The headlines created last week by the parent who refused to pay the "voluntary" portion of her school fees to the integrated school Rathkeale College, in Masterton, once again brings into sharp relief the vexed issue of school funding.
Opinions on this particular case will vary.
Karen Bock knew what she was signing up to when she enrolled her son in the school and, moreover, was more than happy for him to enjoy whatever additional advantage accrued to its pupils through the imposition of significant voluntary fees.
On the other hand, if fees are to be labelled "voluntary", should they not be exactly that? Rathkeale College is integrated - formerly a private school - and thus arguably has a "special character" based on religion or educational philosophy.
While it has compulsory fees of around $2000 a year, and voluntary fees of $1000-a-term, parents throughout the country are having to pay increasing "donations".
Few will have amassed the $13,000 total that Ms Bock has, and one of the obvious questions to be put to the school is how it allowed the deficit to grow so large before taking steps to secure the "debt".
When action did eventuate, it included the suggestion to Ms Bock that the school should "secure a mortgage charge against your property pending its sale on terms to be mutually agreed between you and Rathkeale College".
Such a proposal is not only heavy-handed but is untenable in law.
As Education Minister Anne Tolley said in a speech last month, specifically referring to integrated school fees, "Voluntary donations are just that, voluntary. If unreasonable demands are being placed on parents, they must stop."
And while the school is free to make a case that Ms Bock is morally in the wrong, that should be the limit of her persecution.
Not everyone will sympathise with Ms Bock, but the school, too, has succeeded only in attracting headlines for the wrong reasons.
Notwithstanding those headlines, the debacle is a sideshow.
The great majority of schools in this country are state schools supposedly providing a "free" education.
Each receives from government an operational grant and teachers' salaries package according to a roll-based formula, property grants, and a consideration weighted towards its decile ranking to account for socio-economic disparities.

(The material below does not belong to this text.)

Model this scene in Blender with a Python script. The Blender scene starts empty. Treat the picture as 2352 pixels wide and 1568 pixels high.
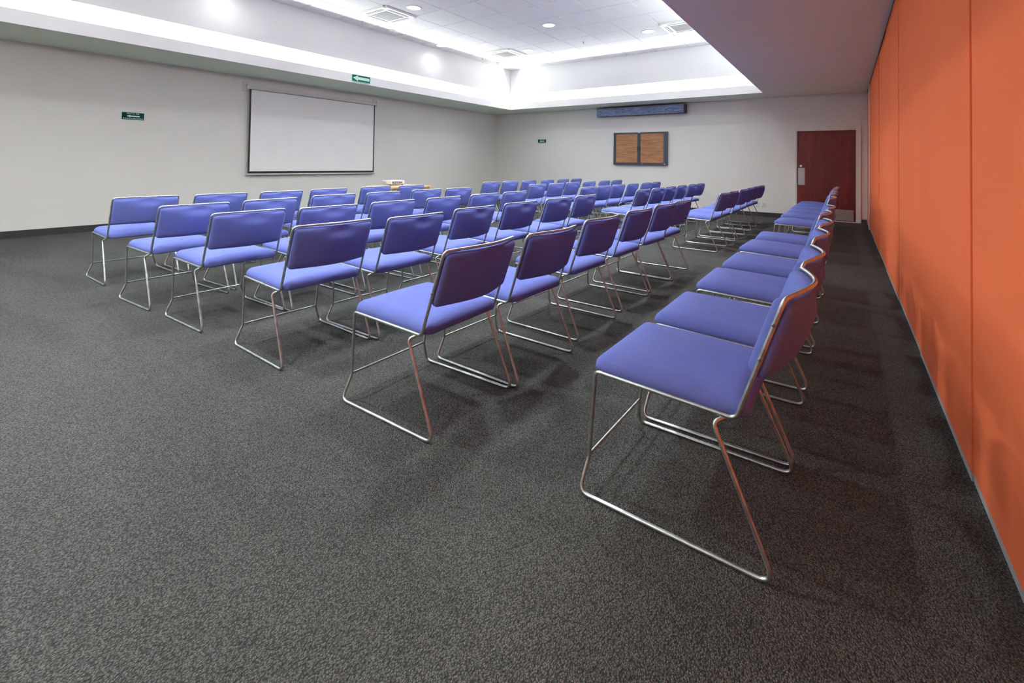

For many years now it has been a mantra of school boards and principals that the grants they receive are insufficient to provide for anything other than the most basic of teaching; that their allotted budgets do not take account of the full costs of a modern education.
But it is possible to turn the argument on its head: our schools are living beyond their means - an inevitable consequence of the competitive model which rewards schools financially for achieving higher rolls, and the increasingly unrealistic expectations of parents.
To compete with rivals so as to attract greater rolls, more teachers and better funding, schools embellish their prospectuses with ever more extravagant claims and proposals - sports academies, field trips, overseas trips, cultural activities, special events, more bells and whistles in the IT department - and then feel compelled to claim "voluntary" donations from parents to make ends meet, at the same time complaining their operational grants are insufficient.
There might be a greater degree of sympathy for the schools were the focus of their advertising to rest on academic excellence rather than the plethora of extras that seem a compulsory part of today's education system.
Nonetheless, it is possible to feel a twinge for the local board and principal locked into a vicious circle of promote, spend, and claim - insomuch as hopping off the money-go-round that is today's funding structure, while remaining accountable to the community over the pursuit of "excellence", is virtually impossible.
Schools do need to look at their "donation" systems, which have become voluntary in name only.
Stories of the social pressure, harassment and sanctions visited upon non-complying parents are legion.
Yet nor is the answer always to go cap in hand to the Government for funding fripperies.
Where might it all end?
Parents, too, in these straitened times need to narrow their expectations.
A little restraint on all sides would go a long way.